The State agency claimed IV-D administrative costs that were not allowable or supported during Federal fiscal years 2016 and 2017. Specifically, we found the State agency claimed (1) $180,288 ($118,990 Federal share) in unallowable costs for 1,000 duplicate MPRs out of 17,919, which had been paid previously; (2) $48,891 ($32,268 Federal share) in unallowable costs due to the incorrect IV-D county rate paid of $186.84 instead of $144.62 to one county for all 1,158 MPRs; and (3) $1.37 million ($907,051 Federal share) in unsupported costs due to the salary allocation of 156 employees included in individual county rates.

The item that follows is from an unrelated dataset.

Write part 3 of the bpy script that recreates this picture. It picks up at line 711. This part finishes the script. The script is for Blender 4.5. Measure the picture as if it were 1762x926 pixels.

The State agency claimed these unallowable and unsupported costs because it did not (1) ensure the court MPR processing system had edits and controls in place to prevent or detect duplicate MPRs from being processed (2) have any policies and procedures in place for the review and approval of invoices and supporting documentation prior to the payment to the court administrator's office, and (3) have any policies and procedures in place for allocating salaries to the individual family courts which could have ensured allocations are supported and accurately reflect the relative benefits received. As a result, the State agency included $229,179 ($151,258 Federal share) in unallowable expenditures and $1.37 million ($907,051 Federal share) in unsupported costs on the OCSE-396 quarterly reports during our audit period.

What OIG Recommends and State Agency Comments

We recommend that the Vermont Office of Child Support (1) refund $229,179 ($151,258 Federal share) in unallowable expenditures, and (2) work with ACF to determine what portion of the $1.37 million ($907,051 Federal share) for unsupported salaries allocated represents Title IV-D eligible costs or refund the entire amount. We also make procedural recommendations to improve the State agency's CSE program operations.

In written comments on our draft report, the State agency concurred with our recommendations.